--- begin ---

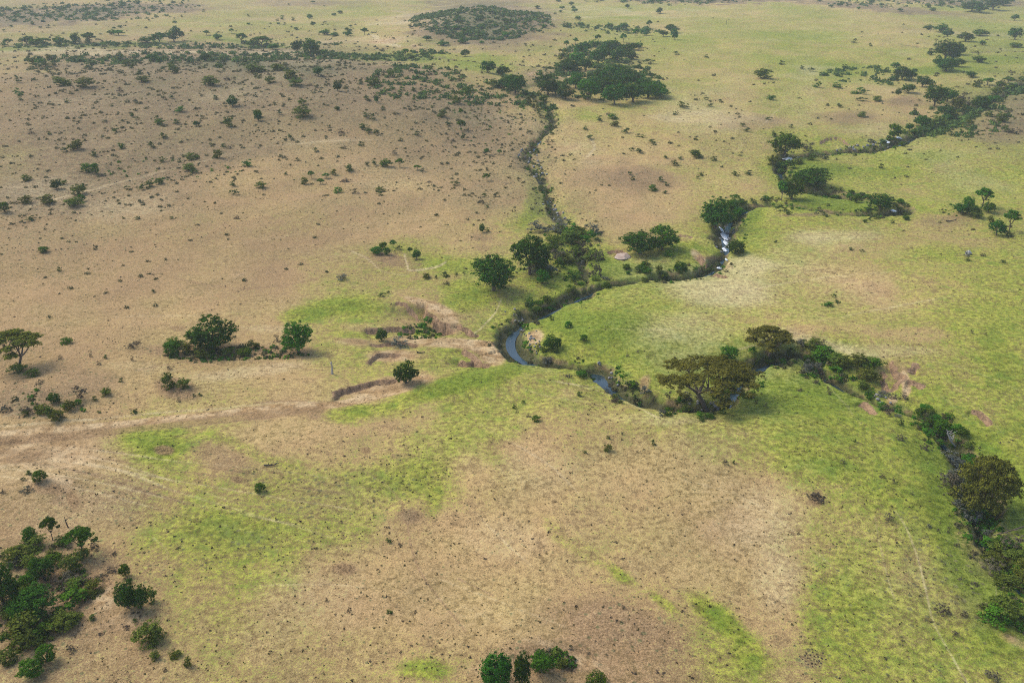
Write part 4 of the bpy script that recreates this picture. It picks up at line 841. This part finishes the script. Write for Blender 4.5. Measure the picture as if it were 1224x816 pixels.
def build_plants():
    rows = [(x, y, w_, h_, k, lab, cat) for x, y, w_, h_, k, lab, cat in T['hand']] + [(x, y, w_, h_, k, None, None) for x, y, w_, h_, k in LIST if w_ > 0]
    A = np.array([(r[0], r[1]) for r in rows]); gx, gy, gz = on_ground(A[:, 0], A[:, 1])
    _, _, dep = project(gx, gy, gz)
    # auto labels: by kind, nearest landmark and rank there
    buckets = {}
    for i, r in enumerate(rows):
        if r[5]: continue
        j = min(range(len(LAND)), key=lambda q: (LAND[q][0] - r[0]) ** 2 + (2 * (LAND[q][1] - r[1])) ** 2)
        buckets.setdefault((KIND[r[4][0]][1], j), []).append(i)
    labels = {}
    for (what, j), L in buckets.items():
        key = lambda i: math.hypot(LAND[j][0] - rows[i][0], 2 * (LAND[j][1] - rows[i][1])); L.sort(key=key)
        for n, i in enumerate(L):
            dx, dy = rows[i][0] - LAND[j][0], rows[i][1] - LAND[j][1]
            where = ('right of' if dx > 0 else 'left of') if abs(dx) > 2 * abs(dy) else ('in front of' if dy > 0 else 'behind')
            if len(L) == 1: labels[i] = (f'{what} {where} the {LAND[j][2]}, the only one', None)
            elif n < 10: labels[i] = (f'{what} {where} the {LAND[j][2]}, {ORD[n]}', None)
            else: labels[i] = (f'{what} farther out from the {LAND[j][2]} than ten like it', None)
    small = sorted([i for i, r in enumerate(rows) if KIND[r[4][0]][0] == 'bush' and not r[5]], key=lambda i: -rows[i][2] * rows[i][3])
    small = set(small[290 - len([1 for r in T['hand'] if r[4][0] in 'KOBS']):])
    mV, mT = [], []
    for i, (x, y, w_, h_, k, lab, cat) in enumerate(rows):
        name, what, c0 = KIND[k[0]]
        key = k if k in PROTO else k + str(random.randrange(4))
        if key not in PROTO: key = k + str(random.randrange(2))
        kind, m1, m2 = PROTO[key]
        s_ = dep[i] / F_PX; W = w_ * s_ * (1.14 if k[0] not in 'AD' else 1.04) * (1.12 if k[0] in 'RGrg' and y < 135 else 1); h_ = h_ * (1.18 if k[0] in 'RGrg' and y < 135 else 1.06); dist = math.hypot(gx[i], gy[i]); dp = math.atan2(CAM_H - gz[i], dist)
        Hh = max((h_ * s_ - .45 * W * math.sin(dp)) / math.cos(dp), .38 * W)
        grp = {'broadleaf_tree': 'leafy trees of the savanna', 'acacia_tree': 'acacias of the savanna', 'bush': 'bushes on the savanna', 'dry_shrub': 'dry shrubs on the savanna', 'columnar_tree': 'dark columnar trees'}[name]
        # contact point: the picture's lower edge of a low plant is its near side
        yy = gy[i] + (W * .32 if kind == 'bush' else W * .12 if k[0] in 'RGrgKC' else 0)
        xx = gx[i]; zz = float(height([xx], [yy])[0]) - .05
        rot = random.uniform(0, 6.28) if not lab or k[0] not in 'A' else random.uniform(-.3, .3)
        if i in small:
            me = PROTO['o' + str(i % 4)][1]; v = np.empty(len(me.vertices) * 3, np.float32); me.vertices.foreach_get('co', v); v = v.reshape(-1, 3)
            t = np.empty(len(me.vertices), np.float32); me.attributes['tone'].data.foreach_get('value', t)
            c, s2 = math.cos(rot), math.sin(rot); v2 = np.stack([(v[:, 0] * c - v[:, 1] * s2) * W + xx, (v[:, 0] * s2 + v[:, 1] * c) * W + yy, v[:, 2] * Hh * 1.15 + zz], 1)
            mV.append(v2); mT.append(t * .7 + .3 * random.random()); continue
        if kind == 'tree':
            e = bpy.data.objects.new(name, None); e.empty_display_size = .5; COL.objects.link(e)
            e.location = (xx, yy, zz); e.rotation_euler = (0, 0, rot); e.scale = (W, W, Hh)
            t = bpy.data.objects.new('trunk', m2); COL.objects.link(t); t.parent = e
            c = bpy.data.objects.new('crown', m1); COL.objects.link(c); c.parent = e
        else:
            e = bpy.data.objects.new(name, m1); COL.objects.link(e)
            e.location = (xx, yy, zz - .04 * Hh); e.rotation_euler = (0, 0, rot); e.scale = (W, W, Hh * 1.15)
        if not lab: lab, cat = labels[i][0], c0
        tag(e, lab, cat or c0, grp)
    V = np.concatenate(mV); o = mesh_obj('distant_small_bushes', V, np.arange(len(V)).reshape(-1, 4), 4, M['far_olive'], attrs={'tone': np.concatenate(mT)})
    tag(o, 'tiny olive green bushes dotted over the far slopes', 'bushes', None, 'stuff')
build_plants()

# ------------------------------------------------------------------ countless low growth: one object each
UNDER = [(45,695,66,50,120),(25,765,36,22,50),(675,300,46,32,230),(715,108,78,24,500),(715,70,44,16,220),(1172,600,30,46,110),(1216,700,20,60,110),(1150,140,60,24,120),(60,490,50,18,45),(300,420,70,9,200),(235,424,40,9,120),
 (500,388,28,9,110),(190,54,220,3.5,320),(450,70,90,4,120),(575,32,84,20,1300),(60,20,90,8,260),(180,10,60,6,160),(280,77,250,9,500),(500,125,60,26,260),(590,150,50,32,300),(1000,440,44,12,120),(1150,256,26,9,70),(730,36,60,5,120),(830,1,80,4,160),(1100,5,110,5,240),(100,18,110,8,240),(1040,90,60,12,80),(200,215,90,14,120),(660,795,26,10,60)]
def in_field(n, tries_y, dens, rng, smin, smax):
    """random ground points with density from the scrub lattice"""
    py = rng.uniform(*tries_y, n * 6); px = rng.uniform(-60, 1284, n * 6)
    return px, py
def build_cover():
    rng = np.random.default_rng(5)
    def points(n, power, dmin, seed, base, rmin=0):
        xs = []; tot = 0; out = []
        while tot < n:
            m = 60000
            r = np.sqrt(rng.uniform(85 ** 2, 1250 ** 2, m)) * rng.random(m) ** .9; r = np.clip(r, 88, 1250); th = rng.uniform(-.56, .56, m)
            x, y = r * np.sin(th), r * np.cos(th); px, py, d = project(x, y, 0)
            s = sample(LS, px, py); cl = .5 + .5 * fbm(x, y, 16, seed, 3)
            keep = (rng.random(m) < (s + base) ** power * np.clip(cl * 2 - .35, .05, 1.3)) & (r > rmin) & (px > -40) & (px < 1264) & (py < 840)
            x, y = x[keep], y[keep]; out.append(np.stack([x, y], 1)); tot += len(x)
        return np.concatenate(out)[:n]
    def clumps(name, label, cat, Pn, mat, leaves, smin, smax, leaf, tall):
        z = height(Pn[:, 0], Pn[:, 1]); n = len(Pn)
        _, _, gully = None, None, None
        size = (smin + (smax - smin) * rng.random(n) ** 2.5) * (np.clip(np.hypot(Pn[:, 0], Pn[:, 1]) / 380, 1, 2.0) if 'far' in label else 1)
        k = np.repeat(np.arange(n), leaves); m = len(k)
        d = rng.normal(size=(m, 3)); d /= np.linalg.norm(d, axis=1)[:, None]; d[:, 2] = np.abs(d[:, 2])
        rad = rng.random(m) ** .5
        Pp = np.stack([Pn[k, 0], Pn[k, 1], z[k]], 1) + d * (rad * size[k])[:, None] * np.array([1, 1, tall])
        nr = d + rng.normal(size=(m, 3)) * .5; nr /= np.linalg.norm(nr, axis=1)[:, None]
        a = np.cross(nr, rng.normal(size=(m, 3))); a /= np.linalg.norm(a, axis=1)[:, None]; b = np.cross(nr, a)
        s = (leaf * size[k] * rng.uniform(.6, 1.4, m))[:, None]
        V = np.stack([Pp - a * s, Pp - b * s * .6, Pp + a * s, Pp + b * s * .6], 1).reshape(-1, 3)
        tone = np.repeat(np.clip(rng.random(n)[k] * .7 + rng.random(m) * .3, 0, 1), 4)
        o = mesh_obj(name, V, np.arange(len(V)).reshape(-1, 4), 4, M[mat], attrs={'tone': tone}); tag(o, label, cat, None, 'stuff')
    clumps('low_scrub', 'low olive scrub dotted over the far slopes and plain', 'scrub', points(4800, 2.4, 0, 90, 0, 260), 'scrub', 24, .35, 1.15, .34, .8)
    G = []
    for (cx, cy, rx, ry, n) in UNDER:
        a = rng.random(n) * 6.283; q = rng.random(n) ** .5; X, Y = unproject(cx + np.cos(a) * q * rx, cy + np.sin(a) * q * ry); G.append(np.stack([X, Y], 1))
    for k, n in ((0, 6500), (1, 1500)):
        L = ST[k]; t = rng.random(n * 3) * (len(L) - 1); i = t.astype(int); f = (t - i)[:, None]
        ln = np.hypot(*(L[i + 1, :2] - L[i, :2]).T); keep = rng.random(n * 3) < ln / 12; i, f = i[keep], f[keep]
        Q = L[i, :2] * (1 - f) + L[i + 1, :2] * f; w_ = L[i, 2]
        T_ = L[i + 1, :2] - L[i, :2]; T_ /= np.linalg.norm(T_, axis=1)[:, None]; o_ = rng.choice([-1, 1], len(Q)) * w_ * (.36 + 1.7 * rng.random(len(Q)) ** 1.7)
        Q = Q + np.stack([-T_[:, 1], T_[:, 0]], 1) * o_[:, None]; Q = Q[:n]
        qx, qy, _ = project(Q[:, 0], Q[:, 1], 0); ok = (qx > -40) & (qx < 1270) & (.5 + .5 * fbm(Q[:, 0], Q[:, 1], 13, 120, 2) > .47)
        for bx, by, rx, ry in ((612, 398, 16, 22), (722, 452, 12, 16), (858, 486, 16, 5), (866, 284, 6, 16), (600, 420, 30, 10), (1058, 480, 14, 10)): ok &= np.hypot((qx - bx) / rx, (qy - by) / ry) > 1
        G.append(Q[ok])
    G = np.concatenate(G); a = rng.random(len(G)) < .55; nearby = np.hypot(G[:, 0], G[:, 1]) < 520
    clumps('bank_undergrowth', 'dark green tangled undergrowth along the water and in the thickets', 'undergrowth', G[a & nearby], 'green', 26, .22, 1.05, .36, .8)
    clumps('bank_undergrowth', 'olive brown tangled undergrowth along the water and in the thickets', 'undergrowth', G[~a & nearby], 'scrub', 26, .22, 1.0, .36, .8)
    clumps('far_thicket', 'far dark green thicket growth on the distant hill and groves', 'thicket', G[~nearby], 'far_olive', 22, .6, 2.2, .36, .8)
    clumps('grass_tussocks', 'dark grass tussocks speckled over the whole savanna', 'grass', points(42000, .8, 0, 95, .12), 'tuft', 7, .07, .24, .55, .8)
    clumps('dry_litter', 'dark dry weeds dotted through the grass', 'weeds', points(9000, 1.0, 0, 99, .08), 'dry', 10, .08, .38, .45, .7)
build_cover()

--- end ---

Locate the word "picture" in the data above. Copy every line carrying it.

Solution:
Write part 4 of the bpy script that recreates this picture. It picks up at line 841. This part finishes the script. Write for Blender 4.5. Measure the picture as if it were 1224x816 pixels.
        # contact point: the picture's lower edge of a low plant is its near side